**TASK BRIEF:** In the material below, please retype the lines from the very first through the one with "el, 0.0014, thick=0.0008)", exactly and without pictures.

**DATA PROVIDED:**
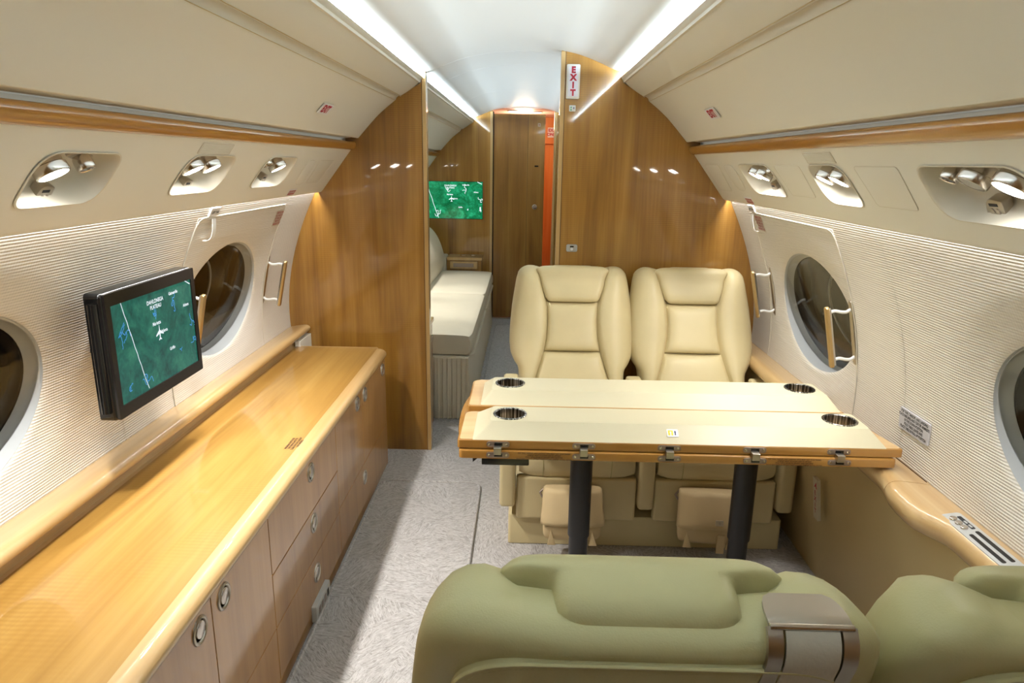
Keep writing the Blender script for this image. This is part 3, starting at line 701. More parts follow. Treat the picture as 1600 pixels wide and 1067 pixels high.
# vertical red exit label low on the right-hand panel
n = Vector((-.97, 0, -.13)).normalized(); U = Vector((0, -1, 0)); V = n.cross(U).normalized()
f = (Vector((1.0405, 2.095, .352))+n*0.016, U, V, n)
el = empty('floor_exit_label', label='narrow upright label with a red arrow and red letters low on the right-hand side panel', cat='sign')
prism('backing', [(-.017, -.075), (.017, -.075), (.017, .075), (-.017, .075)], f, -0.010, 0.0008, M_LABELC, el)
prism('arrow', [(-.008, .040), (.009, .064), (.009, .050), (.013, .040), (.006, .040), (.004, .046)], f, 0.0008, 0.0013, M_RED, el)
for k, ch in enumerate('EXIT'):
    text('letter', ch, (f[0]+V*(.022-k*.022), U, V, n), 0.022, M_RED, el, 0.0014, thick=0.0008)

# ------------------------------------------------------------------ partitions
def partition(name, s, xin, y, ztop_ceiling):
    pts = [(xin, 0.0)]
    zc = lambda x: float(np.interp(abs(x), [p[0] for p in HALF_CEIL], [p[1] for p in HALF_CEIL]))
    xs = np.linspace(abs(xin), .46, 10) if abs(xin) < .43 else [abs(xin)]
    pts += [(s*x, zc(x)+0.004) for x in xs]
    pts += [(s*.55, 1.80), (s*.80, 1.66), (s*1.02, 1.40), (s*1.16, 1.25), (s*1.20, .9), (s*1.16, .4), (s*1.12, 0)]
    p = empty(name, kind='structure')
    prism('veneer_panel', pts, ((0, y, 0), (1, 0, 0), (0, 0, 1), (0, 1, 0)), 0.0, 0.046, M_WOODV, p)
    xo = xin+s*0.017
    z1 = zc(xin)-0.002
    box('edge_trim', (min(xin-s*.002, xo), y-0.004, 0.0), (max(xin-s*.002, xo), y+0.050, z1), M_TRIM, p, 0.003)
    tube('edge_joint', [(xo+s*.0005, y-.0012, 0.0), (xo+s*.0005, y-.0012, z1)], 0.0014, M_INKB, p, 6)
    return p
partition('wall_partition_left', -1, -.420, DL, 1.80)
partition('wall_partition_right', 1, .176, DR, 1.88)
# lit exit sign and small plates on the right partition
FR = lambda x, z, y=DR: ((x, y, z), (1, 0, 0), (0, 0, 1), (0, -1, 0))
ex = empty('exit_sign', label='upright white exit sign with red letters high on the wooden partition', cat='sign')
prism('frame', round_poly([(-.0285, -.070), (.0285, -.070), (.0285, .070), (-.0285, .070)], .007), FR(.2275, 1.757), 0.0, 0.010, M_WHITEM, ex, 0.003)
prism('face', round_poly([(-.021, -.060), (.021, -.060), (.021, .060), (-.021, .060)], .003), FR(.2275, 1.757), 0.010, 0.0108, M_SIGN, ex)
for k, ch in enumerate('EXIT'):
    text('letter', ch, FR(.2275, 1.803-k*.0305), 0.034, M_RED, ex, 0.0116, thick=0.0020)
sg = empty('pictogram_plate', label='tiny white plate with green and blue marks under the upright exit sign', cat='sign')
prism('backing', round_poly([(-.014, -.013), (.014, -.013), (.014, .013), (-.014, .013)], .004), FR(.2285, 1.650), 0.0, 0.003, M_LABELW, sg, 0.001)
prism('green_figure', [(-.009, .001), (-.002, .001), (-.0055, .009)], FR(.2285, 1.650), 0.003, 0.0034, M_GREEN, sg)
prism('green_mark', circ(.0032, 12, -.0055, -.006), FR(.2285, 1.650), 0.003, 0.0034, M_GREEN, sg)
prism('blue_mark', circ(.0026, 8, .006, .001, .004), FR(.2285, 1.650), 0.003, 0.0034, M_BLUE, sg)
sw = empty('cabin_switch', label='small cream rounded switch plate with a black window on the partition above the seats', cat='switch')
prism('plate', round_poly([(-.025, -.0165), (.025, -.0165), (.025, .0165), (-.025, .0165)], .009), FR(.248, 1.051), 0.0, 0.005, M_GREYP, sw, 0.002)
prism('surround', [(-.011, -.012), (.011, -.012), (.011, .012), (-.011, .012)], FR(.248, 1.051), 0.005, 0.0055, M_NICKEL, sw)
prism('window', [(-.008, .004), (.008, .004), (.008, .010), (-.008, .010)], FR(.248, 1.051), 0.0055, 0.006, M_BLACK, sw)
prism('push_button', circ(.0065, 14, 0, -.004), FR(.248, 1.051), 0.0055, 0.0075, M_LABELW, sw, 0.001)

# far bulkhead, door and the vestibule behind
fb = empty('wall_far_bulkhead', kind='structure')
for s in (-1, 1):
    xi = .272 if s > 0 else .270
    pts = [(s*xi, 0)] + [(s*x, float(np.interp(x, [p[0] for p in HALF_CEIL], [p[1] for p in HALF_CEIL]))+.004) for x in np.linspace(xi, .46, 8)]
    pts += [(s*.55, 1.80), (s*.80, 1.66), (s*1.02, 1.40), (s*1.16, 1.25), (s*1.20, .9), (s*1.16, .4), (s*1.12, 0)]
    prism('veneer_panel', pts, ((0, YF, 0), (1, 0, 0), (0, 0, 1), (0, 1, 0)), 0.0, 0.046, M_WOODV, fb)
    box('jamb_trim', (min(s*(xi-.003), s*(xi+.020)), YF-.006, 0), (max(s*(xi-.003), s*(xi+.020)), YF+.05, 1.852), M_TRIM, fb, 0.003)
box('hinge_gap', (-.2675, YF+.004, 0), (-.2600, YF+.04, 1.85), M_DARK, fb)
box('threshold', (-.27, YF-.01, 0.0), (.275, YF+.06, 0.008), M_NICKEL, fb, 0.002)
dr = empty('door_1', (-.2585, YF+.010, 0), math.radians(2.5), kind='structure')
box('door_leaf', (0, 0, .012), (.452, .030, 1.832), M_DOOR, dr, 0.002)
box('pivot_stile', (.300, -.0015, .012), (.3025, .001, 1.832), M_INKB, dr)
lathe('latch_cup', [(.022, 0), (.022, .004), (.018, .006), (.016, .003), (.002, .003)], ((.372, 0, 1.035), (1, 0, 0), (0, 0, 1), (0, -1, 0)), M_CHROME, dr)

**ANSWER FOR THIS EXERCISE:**
Keep writing the Blender script for this image. This is part 3, starting at line 701. More parts follow. Treat the picture as 1600 pixels wide and 1067 pixels high.
# vertical red exit label low on the right-hand panel
n = Vector((-.97, 0, -.13)).normalized(); U = Vector((0, -1, 0)); V = n.cross(U).normalized()
f = (Vector((1.0405, 2.095, .352))+n*0.016, U, V, n)
el = empty('floor_exit_label', label='narrow upright label with a red arrow and red letters low on the right-hand side panel', cat='sign')
prism('backing', [(-.017, -.075), (.017, -.075), (.017, .075), (-.017, .075)], f, -0.010, 0.0008, M_LABELC, el)
prism('arrow', [(-.008, .040), (.009, .064), (.009, .050), (.013, .040), (.006, .040), (.004, .046)], f, 0.0008, 0.0013, M_RED, el)
for k, ch in enumerate('EXIT'):
    text('letter', ch, (f[0]+V*(.022-k*.022), U, V, n), 0.022, M_RED, el, 0.0014, thick=0.0008)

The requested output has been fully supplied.